begin DATASET EXCERPT

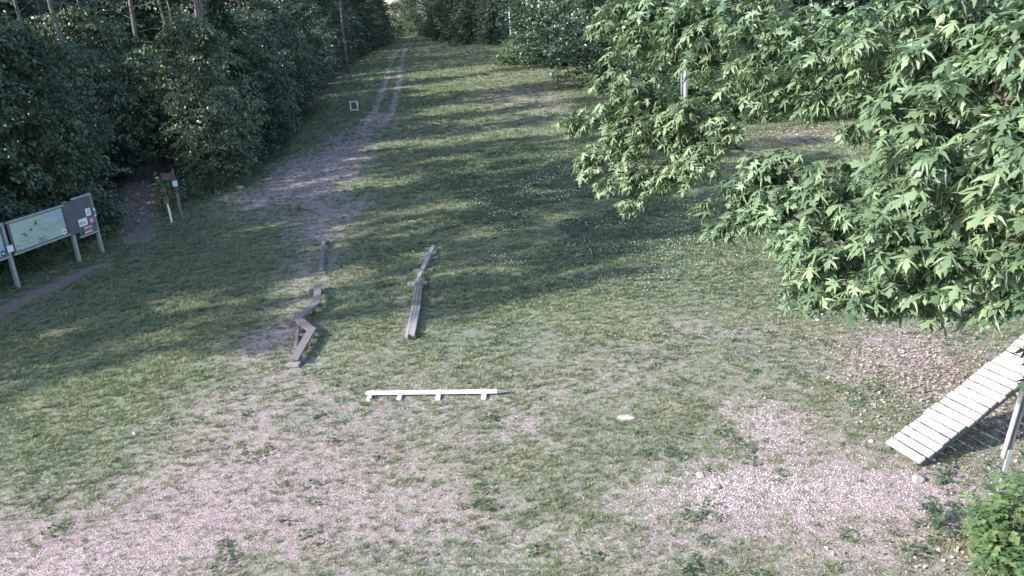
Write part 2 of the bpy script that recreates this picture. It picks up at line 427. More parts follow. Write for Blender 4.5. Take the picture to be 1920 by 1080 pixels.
# ------------------------------------------------------------------ foliage generators
rng = np.random.default_rng(7)
def unit(v): return v/np.maximum(np.linalg.norm(v, axis=-1, keepdims=True), 1e-9)
def kites(P, D, Nn, L, W, fold=.15):
    """folded kite leaves: base P, direction D, normal Nn"""
    n = len(P); S = np.cross(D, Nn); S = unit(S); Nn = unit(np.cross(S, D))
    L = L[:, None]; W = W[:, None]
    a = P; b = P + D*L*.42 + S*W + Nn*W*fold; c = P + D*L - Nn*L*.12; d = P + D*L*.42 - S*W + Nn*W*fold
    V = np.stack([a, b, c, d], 1).reshape(-1, 3)
    k = np.arange(n)[:, None]*4
    F = np.concatenate([k+np.array([[0, 1, 2]]), k+np.array([[0, 2, 3]])], 1).reshape(-1, 3)
    return V, F
def leafmesh(name, P, D, Nn, L, W, mat, rnd=None, fold=.15):
    V, F = kites(P, unit(D), unit(Nn), L, W, fold)
    r = rng.random(len(P)) if rnd is None else rnd
    return poly_mesh(name, V, F, mat, False, np.repeat(r, 2))

def limb_tube(mb, a, b, r1, r2, sag=.1, n=6, segs=5, wob=.06):
    a, b = Vector(a), Vector(b); L = (b-a).length
    pts = []
    for i in range(segs+1):
        s = i/segs; p = a.lerp(b, s)
        p.z += sag*L*math.sin(math.pi*s)
        if 0 < i < segs: p += Vector((random.uniform(-1, 1), random.uniform(-1, 1), random.uniform(-1, 1)))*wob*L*.4
        pts.append(p)
    mb.tube(pts, [r1+(r2-r1)*i/segs for i in range(segs+1)], n)

def broadleaf(seed, H, Rr, z0, sprays, per, leaf, mat, trunk_r, shape=.52, bark=None, up_bias=1.0):
    g = np.random.default_rng(seed); random.seed(seed)
    t = g.random(sprays)**.9; ang = g.random(sprays)*2*np.pi
    lob = 1 + .28*np.sin(ang*2+seed) + .2*np.sin(ang*3+seed*1.7+t*5) + .25*(g.random(sprays)-.5)
    prof = np.sin(np.pi*np.clip(.14+.84*t, 0, 1))**shape
    rad = Rr*prof*lob*(.2+.95*g.random(sprays)**.6)
    C = np.stack([rad*np.cos(ang), rad*np.sin(ang), z0+(H-z0)*t], 1)
    outw = np.stack([np.cos(ang), np.sin(ang), np.zeros(sprays)], 1)
    sn = unit(np.array([0, 0, 1.0])*up_bias + outw*.55*g.random((sprays, 1)) + g.normal(0, .3, (sprays, 3)))
    sr = g.uniform(.25, .75, sprays)*Rr/2.4
    sb = g.random(sprays)
    k = np.repeat(np.arange(sprays), per); n = len(k)
    q = g.normal(0, 1, (n, 3)); q -= (q*sn[k]).sum(1, keepdims=True)*sn[k]; q = unit(q)
    rr = np.sqrt(g.random(n))
    P = C[k] + q*(rr*sr[k])[:, None] + sn[k]*(g.normal(0, .03, n) - .3*rr**2*sr[k])[:, None]
    D = unit(q*.8 + outw[k]*.5 + np.array([0, 0, -.45]) + g.normal(0, .4, (n, 3)))
    Nn = unit(sn[k] + g.normal(0, .45, (n, 3)))
    L = leaf*g.uniform(.7, 1.35, n); W = L*g.uniform(.36, .5, n)
    P[:, 2] = np.maximum(P[:, 2], .05)
    rnd = np.clip(.55*sb[k] + .45*g.random(n), 0, 1)
    crown = leafmesh('crown', P, D, Nn, L, W, mat, rnd)
    mb = MB(); pts = []; x = y = 0
    for i in range(7):
        s = i/6; pts.append((x, y, -.15 + s*H*.86)); x += random.uniform(-1, 1)*.03*H; y += random.uniform(-1, 1)*.03*H
    mb.tube(pts, [trunk_r*(1-.85*(i/6)) for i in range(7)], 8)
    for i in g.choice(sprays, min(sprays, 16), False):
        s = np.clip((C[i, 2]*.75 - .1)/(H*.86), .1, .92); j = min(int(s*6), 5); f = s*6-j
        a = Vector(pts[j]).lerp(Vector(pts[j+1]), f)
        limb_tube(mb, a, C[i], trunk_r*.4*(1-s*.6), .008, .06)
    return mb.mesh('trunk', bark or M_BARK, True), crown

def spruce(seed, H, Rr, z0=.4, mat=None, dens=1.0):
    g = np.random.default_rng(seed); random.seed(seed)
    Ps, Ds, Ns, Rs = [], [], [], []
    mb = MB(); mb.tube([(0, 0, -.15), (.03, .02, H*.5), (0, 0, H)], [H*.013+.03, H*.008+.015, .01], 8)
    z = z0
    while z < H-.25:
        f = (z-z0)/(H-z0); bl = Rr*(1-f)**.8*g.uniform(.8, 1.15)+.12
        nb = int(6+3*(1-f)); a0 = g.random()*6.28
        for b in range(nb):
            a = a0 + b*6.283/nb + g.uniform(-.25, .25); l = bl*g.uniform(.7, 1.15)
            o = np.array([math.cos(a), math.sin(a), 0]); droop = .15+.25*(1-f)
            if b % 3 == 0: mb.tube([(0, 0, z), tuple(o*l*.6+np.array([0, 0, z-.1*l])), tuple(o*l+np.array([0, 0, z-droop*l+.05]))], [.025, .015, .005], 4, False)
            m = int((10+26*l)*dens); s = g.random(m)**.7
            side = np.array([-o[1], o[0], 0]); sg = g.choice([-1, 1], m)
            wid = .32*l*(1-s)*g.random(m)*.9 + .03
            P = o*(s*l)[:, None] + side*(sg*wid)[:, None]
            P[:, 2] += z - droop*l*s**1.3 + .06*l*s**3 + g.normal(0, .04, m) - .25*wid
            Ps.append(P); Ds.append(o*.7 + side*(sg*.65)[:, None] + np.array([0, 0, -.22]) + g.normal(0, .25, (m, 3)))
            Ns.append(np.array([0, 0, 1.]) + o*.3 + g.normal(0, .4, (m, 3))); Rs.append(np.clip(.25+.75*s*g.random(m)+.15*g.random(), 0, 1))
        z += g.uniform(.3, .46)*(.6+.5*(1-f))*H/12
    P = np.concatenate(Ps); n = len(P); L = g.uniform(.2, .38, n)*(H/12)**.5
    crown = leafmesh('crown', P, np.concatenate(Ds), np.concatenate(Ns), L, L*g.uniform(.14, .22, n), mat or M_NEEDLE, np.concatenate(Rs))
    return mb.mesh('trunk', M_BARK, True), crown

def pine(seed, H, r, cb=.5):
    g = np.random.default_rng(seed); random.seed(seed)
    mb = MB(); pts = [(g.normal(0, .05)*i, g.normal(0, .05)*i, -.2+H*i/6) for i in range(7)]
    mb.tube(pts, [r*(1.08-.8*i/6) for i in range(7)], 9)
    Ps, Ds, Ns = [], [], []
    for i in range(9):   # dead lower limbs
        z = H*g.uniform(.18, cb); a = g.random()*6.28; l = g.uniform(.6, 2.0); p = Vector(pts[min(5, int(z/H*6))])
        limb_tube(mb, (p.x, p.y, z), (p.x+math.cos(a)*l, p.y+math.sin(a)*l, z+g.uniform(-.2, .7)*l*.6), .03, .006, .02, 4, 3)
    for i in range(34):
        f = g.random()**.85; z = H*(cb+(1-cb)*f); a = g.random()*6.28; l = (2.9*(1-f)**.6+.5)*g.uniform(.6, 1.1)
        p = Vector(pts[min(6, int(z/H*6))]); e = Vector((p.x+math.cos(a)*l, p.y+math.sin(a)*l, z+.25*l+g.uniform(-.2, .4)))
        limb_tube(mb, (p.x, p.y, z), e, .04*(1-f)+.015, .008, -.05, 4, 3)
        for k in range(5):
            s = .4+.6*g.random(); c = np.array([p.x+(e.x-p.x)*s, p.y+(e.y-p.y)*s, z+(e.z-z)*s]) + g.normal(0, .2, 3)
            m = 38; d = unit(g.normal(0, 1, (m, 3))+np.array([math.cos(a), math.sin(a), .5])*.8)
            Ps.append(c+d*.05+g.normal(0, .12, (m, 3))); Ds.append(d); Ns.append(g.normal(0, 1, (m, 3)))
    P = np.concatenate(Ps); n = len(P); L = g.uniform(.22, .36, n)
    crown = leafmesh('crown', P, np.concatenate(Ds), np.concatenate(Ns), L, L*.14, M_PINE)
    return mb.mesh('trunk', M_REDBARK, True), crown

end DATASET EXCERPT

**AIM**
Pictures are excluded: retype only the lines from the beginning of the listing above through the line with "mb.tube(pts, [r1+(r2-r1)*i/segs for", both included.

**FULL RESPONSE**
Write part 2 of the bpy script that recreates this picture. It picks up at line 427. More parts follow. Write for Blender 4.5. Take the picture to be 1920 by 1080 pixels.
# ------------------------------------------------------------------ foliage generators
rng = np.random.default_rng(7)
def unit(v): return v/np.maximum(np.linalg.norm(v, axis=-1, keepdims=True), 1e-9)
def kites(P, D, Nn, L, W, fold=.15):
    """folded kite leaves: base P, direction D, normal Nn"""
    n = len(P); S = np.cross(D, Nn); S = unit(S); Nn = unit(np.cross(S, D))
    L = L[:, None]; W = W[:, None]
    a = P; b = P + D*L*.42 + S*W + Nn*W*fold; c = P + D*L - Nn*L*.12; d = P + D*L*.42 - S*W + Nn*W*fold
    V = np.stack([a, b, c, d], 1).reshape(-1, 3)
    k = np.arange(n)[:, None]*4
    F = np.concatenate([k+np.array([[0, 1, 2]]), k+np.array([[0, 2, 3]])], 1).reshape(-1, 3)
    return V, F
def leafmesh(name, P, D, Nn, L, W, mat, rnd=None, fold=.15):
    V, F = kites(P, unit(D), unit(Nn), L, W, fold)
    r = rng.random(len(P)) if rnd is None else rnd
    return poly_mesh(name, V, F, mat, False, np.repeat(r, 2))

def limb_tube(mb, a, b, r1, r2, sag=.1, n=6, segs=5, wob=.06):
    a, b = Vector(a), Vector(b); L = (b-a).length
    pts = []
    for i in range(segs+1):
        s = i/segs; p = a.lerp(b, s)
        p.z += sag*L*math.sin(math.pi*s)
        if 0 < i < segs: p += Vector((random.uniform(-1, 1), random.uniform(-1, 1), random.uniform(-1, 1)))*wob*L*.4
        pts.append(p)
    mb.tube(pts, [r1+(r2-r1)*i/segs for i in range(segs+1)], n)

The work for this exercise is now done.